William James, in the last lecture of Pragmatism, pegs "To You" to be "[v]erily a fine and moving poem" and that "there are two ways of taking it, both useful." The first way is to comfort yourself that you are always fine, no matter what life throws at you. The soothing of the self in all its "glories and grandeurs." He calls this reading the "monistic way":

...the mystical way of pure cosmic emotion. The glories and grandeurs, they are yours absolutely, even in the midst of your defacements. Whatever may happen to you, whatever you may appear to be, inwardly you are safe. Look back, LIE back, on your true principle of being! This is the famous way of quietism, of indifferentism. Its enemies compare it to a spiritual opium. Yet pragmatism must respect this way, for it has massive historic vindication.

The second approach to the poem, though, is less easy but also...well, its got more calories.

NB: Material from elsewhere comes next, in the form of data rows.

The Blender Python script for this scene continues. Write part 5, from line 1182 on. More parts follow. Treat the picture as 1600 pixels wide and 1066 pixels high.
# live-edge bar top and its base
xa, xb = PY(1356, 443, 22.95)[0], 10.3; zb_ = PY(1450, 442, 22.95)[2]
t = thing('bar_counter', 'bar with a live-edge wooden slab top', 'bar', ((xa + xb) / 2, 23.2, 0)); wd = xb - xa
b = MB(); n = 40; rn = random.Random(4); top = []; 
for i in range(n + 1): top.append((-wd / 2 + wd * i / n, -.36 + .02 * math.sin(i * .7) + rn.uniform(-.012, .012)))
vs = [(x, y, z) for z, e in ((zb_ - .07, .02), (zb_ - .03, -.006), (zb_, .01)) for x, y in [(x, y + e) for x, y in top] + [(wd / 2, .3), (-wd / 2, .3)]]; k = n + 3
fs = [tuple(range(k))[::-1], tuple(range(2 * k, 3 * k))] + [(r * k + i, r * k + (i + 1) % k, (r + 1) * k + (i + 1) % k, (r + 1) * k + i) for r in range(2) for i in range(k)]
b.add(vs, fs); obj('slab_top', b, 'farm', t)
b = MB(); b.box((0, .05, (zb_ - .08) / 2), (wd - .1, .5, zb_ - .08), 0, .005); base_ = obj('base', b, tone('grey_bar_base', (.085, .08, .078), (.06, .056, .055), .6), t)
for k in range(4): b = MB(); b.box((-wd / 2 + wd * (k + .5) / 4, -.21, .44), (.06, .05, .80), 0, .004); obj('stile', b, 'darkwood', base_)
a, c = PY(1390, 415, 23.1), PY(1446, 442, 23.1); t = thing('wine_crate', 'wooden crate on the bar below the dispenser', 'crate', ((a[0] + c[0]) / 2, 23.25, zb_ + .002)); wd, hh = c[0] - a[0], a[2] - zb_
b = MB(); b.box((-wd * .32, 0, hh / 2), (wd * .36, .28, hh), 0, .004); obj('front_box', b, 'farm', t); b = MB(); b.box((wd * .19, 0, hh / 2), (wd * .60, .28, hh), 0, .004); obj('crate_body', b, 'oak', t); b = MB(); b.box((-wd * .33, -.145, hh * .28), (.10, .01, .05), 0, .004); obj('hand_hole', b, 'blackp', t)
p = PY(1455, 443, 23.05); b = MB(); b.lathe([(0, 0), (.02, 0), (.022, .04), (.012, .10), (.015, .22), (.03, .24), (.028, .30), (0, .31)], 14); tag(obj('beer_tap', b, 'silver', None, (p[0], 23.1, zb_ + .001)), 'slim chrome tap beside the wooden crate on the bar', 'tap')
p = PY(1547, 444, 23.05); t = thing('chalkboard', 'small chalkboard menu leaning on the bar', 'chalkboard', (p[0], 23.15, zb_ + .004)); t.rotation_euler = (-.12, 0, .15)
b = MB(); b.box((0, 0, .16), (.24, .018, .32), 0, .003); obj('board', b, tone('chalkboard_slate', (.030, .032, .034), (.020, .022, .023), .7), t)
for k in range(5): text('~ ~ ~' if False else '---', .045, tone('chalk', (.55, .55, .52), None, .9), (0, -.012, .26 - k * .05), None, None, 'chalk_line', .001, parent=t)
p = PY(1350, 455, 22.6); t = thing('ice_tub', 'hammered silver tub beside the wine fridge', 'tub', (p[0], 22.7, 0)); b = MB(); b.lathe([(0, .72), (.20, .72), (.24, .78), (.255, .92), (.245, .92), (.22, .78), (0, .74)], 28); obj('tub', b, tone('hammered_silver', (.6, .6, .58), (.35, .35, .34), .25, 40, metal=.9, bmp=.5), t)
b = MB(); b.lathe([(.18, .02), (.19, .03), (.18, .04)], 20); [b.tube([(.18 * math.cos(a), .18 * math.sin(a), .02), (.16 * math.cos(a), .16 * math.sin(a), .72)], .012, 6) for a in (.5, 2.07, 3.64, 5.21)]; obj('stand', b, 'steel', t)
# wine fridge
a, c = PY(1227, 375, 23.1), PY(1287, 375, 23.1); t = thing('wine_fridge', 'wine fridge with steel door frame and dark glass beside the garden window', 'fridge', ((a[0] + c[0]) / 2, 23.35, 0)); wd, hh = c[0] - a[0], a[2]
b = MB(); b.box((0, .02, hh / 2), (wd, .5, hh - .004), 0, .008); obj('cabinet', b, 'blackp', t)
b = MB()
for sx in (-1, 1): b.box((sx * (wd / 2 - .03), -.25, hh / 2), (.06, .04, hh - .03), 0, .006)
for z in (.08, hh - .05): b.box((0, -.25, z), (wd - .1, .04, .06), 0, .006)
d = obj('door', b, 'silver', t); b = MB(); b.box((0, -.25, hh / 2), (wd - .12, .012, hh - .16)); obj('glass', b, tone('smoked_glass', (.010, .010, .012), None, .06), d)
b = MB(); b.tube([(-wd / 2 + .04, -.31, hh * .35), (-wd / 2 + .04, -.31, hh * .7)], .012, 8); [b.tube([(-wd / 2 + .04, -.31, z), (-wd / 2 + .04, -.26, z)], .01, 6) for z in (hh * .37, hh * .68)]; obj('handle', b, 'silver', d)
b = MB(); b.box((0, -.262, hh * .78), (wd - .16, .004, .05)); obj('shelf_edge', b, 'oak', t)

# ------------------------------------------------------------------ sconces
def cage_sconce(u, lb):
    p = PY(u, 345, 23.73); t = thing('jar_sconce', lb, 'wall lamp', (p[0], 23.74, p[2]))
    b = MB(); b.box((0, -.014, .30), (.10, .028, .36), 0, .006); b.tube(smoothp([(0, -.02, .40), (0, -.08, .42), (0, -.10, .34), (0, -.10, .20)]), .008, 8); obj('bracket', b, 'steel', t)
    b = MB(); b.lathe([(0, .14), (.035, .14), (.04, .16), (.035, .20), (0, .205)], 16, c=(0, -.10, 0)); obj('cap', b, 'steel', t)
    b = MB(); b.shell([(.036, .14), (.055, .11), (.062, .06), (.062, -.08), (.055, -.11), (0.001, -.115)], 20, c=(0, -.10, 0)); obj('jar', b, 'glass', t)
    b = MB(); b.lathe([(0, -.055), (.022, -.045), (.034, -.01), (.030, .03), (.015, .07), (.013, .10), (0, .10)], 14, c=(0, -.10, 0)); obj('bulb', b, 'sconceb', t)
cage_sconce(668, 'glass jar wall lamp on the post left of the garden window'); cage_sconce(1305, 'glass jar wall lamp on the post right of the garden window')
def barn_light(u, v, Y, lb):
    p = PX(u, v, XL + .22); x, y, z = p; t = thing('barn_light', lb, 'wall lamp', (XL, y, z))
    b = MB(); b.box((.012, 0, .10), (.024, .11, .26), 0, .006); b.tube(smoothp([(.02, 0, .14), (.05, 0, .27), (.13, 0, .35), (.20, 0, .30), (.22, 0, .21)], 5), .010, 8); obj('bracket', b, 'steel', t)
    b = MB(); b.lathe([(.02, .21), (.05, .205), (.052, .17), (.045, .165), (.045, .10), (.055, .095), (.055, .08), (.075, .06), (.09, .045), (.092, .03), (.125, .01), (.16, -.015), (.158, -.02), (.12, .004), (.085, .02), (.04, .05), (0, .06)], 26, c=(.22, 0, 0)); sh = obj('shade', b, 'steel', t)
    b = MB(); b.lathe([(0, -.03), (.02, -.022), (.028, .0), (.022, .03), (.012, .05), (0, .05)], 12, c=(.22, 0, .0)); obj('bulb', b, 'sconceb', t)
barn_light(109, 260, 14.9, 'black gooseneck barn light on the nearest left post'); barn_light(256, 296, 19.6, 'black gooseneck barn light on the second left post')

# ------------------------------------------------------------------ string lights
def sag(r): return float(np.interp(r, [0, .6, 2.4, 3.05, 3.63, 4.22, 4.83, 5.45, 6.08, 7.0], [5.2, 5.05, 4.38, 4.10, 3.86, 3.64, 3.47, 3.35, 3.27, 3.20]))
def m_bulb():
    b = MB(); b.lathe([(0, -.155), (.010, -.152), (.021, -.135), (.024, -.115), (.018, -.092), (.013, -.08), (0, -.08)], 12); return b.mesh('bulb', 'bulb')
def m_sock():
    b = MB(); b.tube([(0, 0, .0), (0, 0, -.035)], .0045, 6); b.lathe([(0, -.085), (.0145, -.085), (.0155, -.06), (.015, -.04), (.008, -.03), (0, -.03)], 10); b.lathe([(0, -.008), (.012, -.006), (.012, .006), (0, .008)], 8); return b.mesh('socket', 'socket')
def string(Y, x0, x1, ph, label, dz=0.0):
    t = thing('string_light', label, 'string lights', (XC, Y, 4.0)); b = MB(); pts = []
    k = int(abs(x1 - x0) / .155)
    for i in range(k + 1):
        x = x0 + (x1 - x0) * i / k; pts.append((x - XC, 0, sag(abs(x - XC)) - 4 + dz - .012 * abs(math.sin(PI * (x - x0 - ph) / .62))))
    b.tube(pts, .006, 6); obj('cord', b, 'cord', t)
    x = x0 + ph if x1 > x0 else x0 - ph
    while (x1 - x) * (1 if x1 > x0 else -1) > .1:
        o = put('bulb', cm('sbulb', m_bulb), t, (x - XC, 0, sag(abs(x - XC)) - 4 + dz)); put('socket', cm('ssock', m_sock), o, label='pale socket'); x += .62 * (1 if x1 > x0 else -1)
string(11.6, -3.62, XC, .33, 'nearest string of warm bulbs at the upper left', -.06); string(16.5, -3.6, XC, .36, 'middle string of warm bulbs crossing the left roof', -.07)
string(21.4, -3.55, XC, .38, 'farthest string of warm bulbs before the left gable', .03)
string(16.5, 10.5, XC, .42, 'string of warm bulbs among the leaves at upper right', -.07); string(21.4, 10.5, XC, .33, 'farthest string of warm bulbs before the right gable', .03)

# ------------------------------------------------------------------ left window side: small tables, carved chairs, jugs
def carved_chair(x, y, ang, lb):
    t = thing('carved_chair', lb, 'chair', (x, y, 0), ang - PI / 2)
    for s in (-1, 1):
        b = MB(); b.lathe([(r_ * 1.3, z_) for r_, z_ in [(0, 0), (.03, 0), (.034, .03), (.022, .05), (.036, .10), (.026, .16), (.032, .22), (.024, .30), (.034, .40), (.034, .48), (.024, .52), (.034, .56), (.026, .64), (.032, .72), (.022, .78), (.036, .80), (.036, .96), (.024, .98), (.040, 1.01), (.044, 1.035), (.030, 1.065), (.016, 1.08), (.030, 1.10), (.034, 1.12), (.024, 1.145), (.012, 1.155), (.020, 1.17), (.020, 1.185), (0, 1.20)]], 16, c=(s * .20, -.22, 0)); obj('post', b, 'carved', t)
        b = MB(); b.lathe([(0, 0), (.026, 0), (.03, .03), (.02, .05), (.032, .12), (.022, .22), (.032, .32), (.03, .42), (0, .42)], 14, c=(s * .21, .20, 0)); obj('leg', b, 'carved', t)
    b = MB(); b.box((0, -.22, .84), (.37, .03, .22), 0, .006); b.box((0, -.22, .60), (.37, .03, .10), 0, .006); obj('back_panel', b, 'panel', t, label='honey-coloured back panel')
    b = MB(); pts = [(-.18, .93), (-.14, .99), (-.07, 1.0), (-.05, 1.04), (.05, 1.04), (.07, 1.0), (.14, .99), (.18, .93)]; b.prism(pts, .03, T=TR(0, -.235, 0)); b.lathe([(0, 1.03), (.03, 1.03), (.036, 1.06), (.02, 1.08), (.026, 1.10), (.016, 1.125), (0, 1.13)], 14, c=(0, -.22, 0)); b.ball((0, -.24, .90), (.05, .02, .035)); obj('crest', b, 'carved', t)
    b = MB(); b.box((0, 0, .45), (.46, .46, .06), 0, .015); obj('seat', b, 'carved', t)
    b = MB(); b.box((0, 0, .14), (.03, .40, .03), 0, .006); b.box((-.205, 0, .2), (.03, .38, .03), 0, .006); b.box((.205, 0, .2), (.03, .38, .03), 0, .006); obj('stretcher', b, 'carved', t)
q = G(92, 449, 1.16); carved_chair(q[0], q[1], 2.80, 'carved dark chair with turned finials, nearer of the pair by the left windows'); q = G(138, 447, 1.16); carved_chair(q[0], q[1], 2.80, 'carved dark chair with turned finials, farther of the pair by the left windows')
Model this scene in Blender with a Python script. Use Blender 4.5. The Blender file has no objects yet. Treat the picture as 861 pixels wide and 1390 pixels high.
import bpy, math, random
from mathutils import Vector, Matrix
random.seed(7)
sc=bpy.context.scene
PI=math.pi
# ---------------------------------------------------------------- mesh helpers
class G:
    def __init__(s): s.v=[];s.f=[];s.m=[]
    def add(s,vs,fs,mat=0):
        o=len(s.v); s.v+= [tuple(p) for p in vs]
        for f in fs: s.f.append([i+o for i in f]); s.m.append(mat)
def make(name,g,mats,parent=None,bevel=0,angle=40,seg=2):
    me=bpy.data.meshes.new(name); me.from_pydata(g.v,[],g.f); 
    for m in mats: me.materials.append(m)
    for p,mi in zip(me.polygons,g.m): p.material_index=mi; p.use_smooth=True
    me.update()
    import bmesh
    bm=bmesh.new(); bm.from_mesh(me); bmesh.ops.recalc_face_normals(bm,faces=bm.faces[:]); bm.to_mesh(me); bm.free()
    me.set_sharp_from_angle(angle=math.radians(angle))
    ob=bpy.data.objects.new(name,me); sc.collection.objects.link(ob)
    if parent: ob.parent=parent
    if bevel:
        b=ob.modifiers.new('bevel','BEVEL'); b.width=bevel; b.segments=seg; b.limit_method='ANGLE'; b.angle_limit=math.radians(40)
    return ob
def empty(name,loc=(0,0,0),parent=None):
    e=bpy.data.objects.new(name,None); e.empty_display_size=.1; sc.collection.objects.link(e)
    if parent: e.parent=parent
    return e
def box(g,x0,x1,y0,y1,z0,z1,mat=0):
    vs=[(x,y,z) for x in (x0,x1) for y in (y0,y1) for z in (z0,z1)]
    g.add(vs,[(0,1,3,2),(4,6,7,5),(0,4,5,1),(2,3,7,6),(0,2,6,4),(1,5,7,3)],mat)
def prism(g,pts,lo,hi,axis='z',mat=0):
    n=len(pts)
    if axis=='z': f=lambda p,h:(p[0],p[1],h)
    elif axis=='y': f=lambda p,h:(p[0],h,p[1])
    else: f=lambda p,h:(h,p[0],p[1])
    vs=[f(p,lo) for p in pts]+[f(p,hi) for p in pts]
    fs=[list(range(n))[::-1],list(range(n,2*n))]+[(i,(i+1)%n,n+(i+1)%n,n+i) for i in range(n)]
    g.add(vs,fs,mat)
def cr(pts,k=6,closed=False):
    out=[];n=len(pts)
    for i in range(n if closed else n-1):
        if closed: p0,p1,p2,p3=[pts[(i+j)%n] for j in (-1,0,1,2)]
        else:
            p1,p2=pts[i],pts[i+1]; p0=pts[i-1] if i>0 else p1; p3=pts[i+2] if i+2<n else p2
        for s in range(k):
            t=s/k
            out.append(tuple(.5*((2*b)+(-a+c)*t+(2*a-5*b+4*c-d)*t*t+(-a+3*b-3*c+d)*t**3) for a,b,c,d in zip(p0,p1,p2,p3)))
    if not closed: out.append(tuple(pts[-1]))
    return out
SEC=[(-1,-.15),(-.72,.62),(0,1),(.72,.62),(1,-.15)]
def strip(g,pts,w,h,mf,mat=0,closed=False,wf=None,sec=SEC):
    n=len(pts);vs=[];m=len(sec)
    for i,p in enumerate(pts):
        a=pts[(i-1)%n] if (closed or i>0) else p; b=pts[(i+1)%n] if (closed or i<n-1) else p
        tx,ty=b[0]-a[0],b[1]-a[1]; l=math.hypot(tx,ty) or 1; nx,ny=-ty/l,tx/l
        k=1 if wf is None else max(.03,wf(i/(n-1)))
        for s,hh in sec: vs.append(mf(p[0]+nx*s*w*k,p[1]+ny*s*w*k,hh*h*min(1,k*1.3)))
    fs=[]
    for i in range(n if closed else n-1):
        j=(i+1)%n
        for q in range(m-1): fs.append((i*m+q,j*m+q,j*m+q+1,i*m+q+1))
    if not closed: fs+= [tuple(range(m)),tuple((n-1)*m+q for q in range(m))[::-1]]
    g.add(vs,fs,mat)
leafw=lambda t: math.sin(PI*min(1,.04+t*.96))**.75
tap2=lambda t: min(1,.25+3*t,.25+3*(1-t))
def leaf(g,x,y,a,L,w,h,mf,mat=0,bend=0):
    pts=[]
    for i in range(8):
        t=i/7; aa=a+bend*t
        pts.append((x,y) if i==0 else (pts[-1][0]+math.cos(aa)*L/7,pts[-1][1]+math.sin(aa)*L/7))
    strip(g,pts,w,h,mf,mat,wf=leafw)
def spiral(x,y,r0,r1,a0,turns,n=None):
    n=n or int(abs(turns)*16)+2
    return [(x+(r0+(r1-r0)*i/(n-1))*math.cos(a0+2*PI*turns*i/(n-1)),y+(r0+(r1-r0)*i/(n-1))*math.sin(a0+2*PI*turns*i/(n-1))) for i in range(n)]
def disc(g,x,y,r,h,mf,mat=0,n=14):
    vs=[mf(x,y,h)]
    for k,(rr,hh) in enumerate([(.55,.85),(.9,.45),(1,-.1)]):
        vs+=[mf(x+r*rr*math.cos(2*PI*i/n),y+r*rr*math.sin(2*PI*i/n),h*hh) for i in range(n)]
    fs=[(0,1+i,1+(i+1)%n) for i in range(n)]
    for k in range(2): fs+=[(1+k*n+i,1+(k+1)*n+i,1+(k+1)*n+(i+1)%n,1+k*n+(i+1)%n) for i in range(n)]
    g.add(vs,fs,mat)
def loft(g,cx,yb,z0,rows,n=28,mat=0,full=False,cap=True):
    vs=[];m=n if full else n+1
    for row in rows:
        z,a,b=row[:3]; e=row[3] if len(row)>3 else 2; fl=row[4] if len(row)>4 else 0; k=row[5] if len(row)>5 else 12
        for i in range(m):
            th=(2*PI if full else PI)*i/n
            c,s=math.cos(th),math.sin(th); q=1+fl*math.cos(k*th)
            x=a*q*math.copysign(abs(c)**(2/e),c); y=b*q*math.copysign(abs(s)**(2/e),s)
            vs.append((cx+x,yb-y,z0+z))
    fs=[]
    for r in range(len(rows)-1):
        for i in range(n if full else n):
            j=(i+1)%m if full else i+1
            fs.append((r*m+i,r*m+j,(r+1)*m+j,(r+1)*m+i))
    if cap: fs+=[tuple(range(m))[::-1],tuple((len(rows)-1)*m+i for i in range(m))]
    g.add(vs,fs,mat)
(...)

Instead of telling the reader to take comfort and lie down, this reading urges--urges to keep going, keep moving, to take action and make the effort; to be humble too, and to "accept your poor life," and yet to keep on picking your way through the brambles along the path you continue to make of your life:
But pragmatism sees another way to be respected also, the pluralistic way of interpreting the poem. The you so glorified, to which the hymn is sung, may mean your better possibilities phenomenally taken, or the specific redemptive effects even of your failures, upon yourself or others. It may mean your loyalty to the possibilities of others whom you admire and love so that you are willing to accept your own poor life, for it is that glory's partner. You can at least appreciate, applaud, furnish the audience, of so brave a total world. Forget the low in yourself, then, think only of the high. Identify your life therewith; then, through angers, losses, ignorance, ennui, whatever you thus make yourself, whatever you thus most deeply are, picks its way.